Tuesday, July 21, 2009

Ad Spending Confidence Rebounds, Improves For Most Major Media

Ad Spending Confidence Rebounds, Improves For Most Major Media
by Joe Mandese
http://www.mediapost.com/
Economic pessimism among marketers and agency media buyers appears to have bottomed out last spring and their ad spending plans are trending upward for most major media, according to the most recent data from an every-other-monthly tracking report surveying the "advertising confidence" of key media decision-makers.

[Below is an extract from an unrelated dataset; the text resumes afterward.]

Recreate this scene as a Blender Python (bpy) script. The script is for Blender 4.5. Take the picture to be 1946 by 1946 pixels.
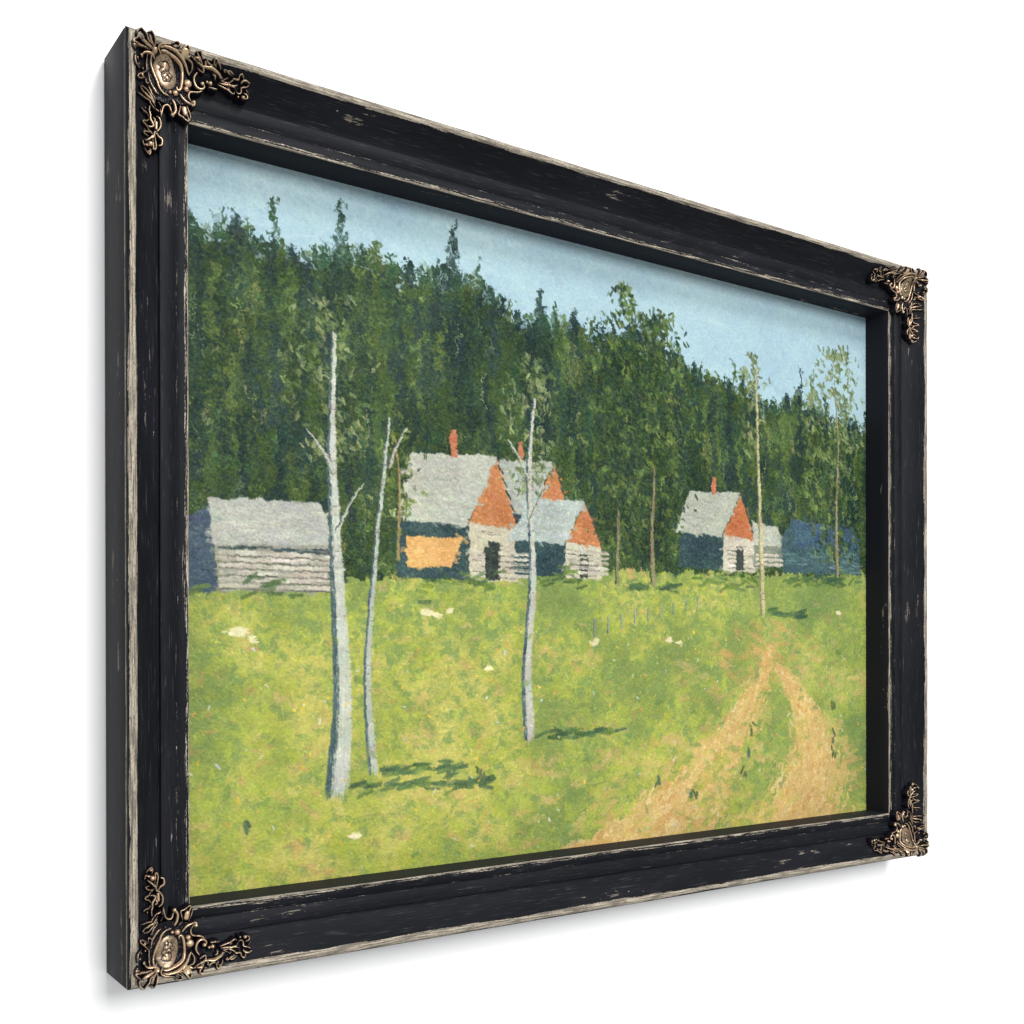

The latest Advertiser Optimism Report, being released this week by Advertiser Perceptions Inc., shows plans are improving for every medium except for local newspapers, and that digital media such as online and mobile advertising are indexing well on the optimistic side of advertising spending plans. Cable TV and outdoor media also are improving and now have more media decision makers planning to boost their budgets than to decrease them over the next six months, and while broadcast TV, radio, magazines and national newspapers all are still negative on balance, they are also all improving from low confidence points earlier this year.

"Leading the way are marketers, who are more optimistic than their agencies," says Ken Pearl, a partner in API, which began tracking ad spending confidence levels bi-monthly this year following news of the U.S. economic recession last fall. API historically conducts big semi-annual surveys tracking the perceptions of advertisers and agency media buyers about the major media, including their confidence levels, but opted to conduct the confidence tracking more frequently this year to monitor an inflection point in the advertising economy.

That appeared to be the case in API's last optimism survey, conducted last spring, which showed little or no erosion from a survey conducted in February. At that point, Pearl surmised that advertising "pessimism" had "bottomed out," but said further tracking would be necessary before concluding that advertising economy was staging a turnaround. The most recent survey, which is based on the responses of more than 200 media decision makers over the past several weeks, indicates that their plans for most major media are once again ascending, especially among marketers who seem slightly more optimistic than their agency counterparts.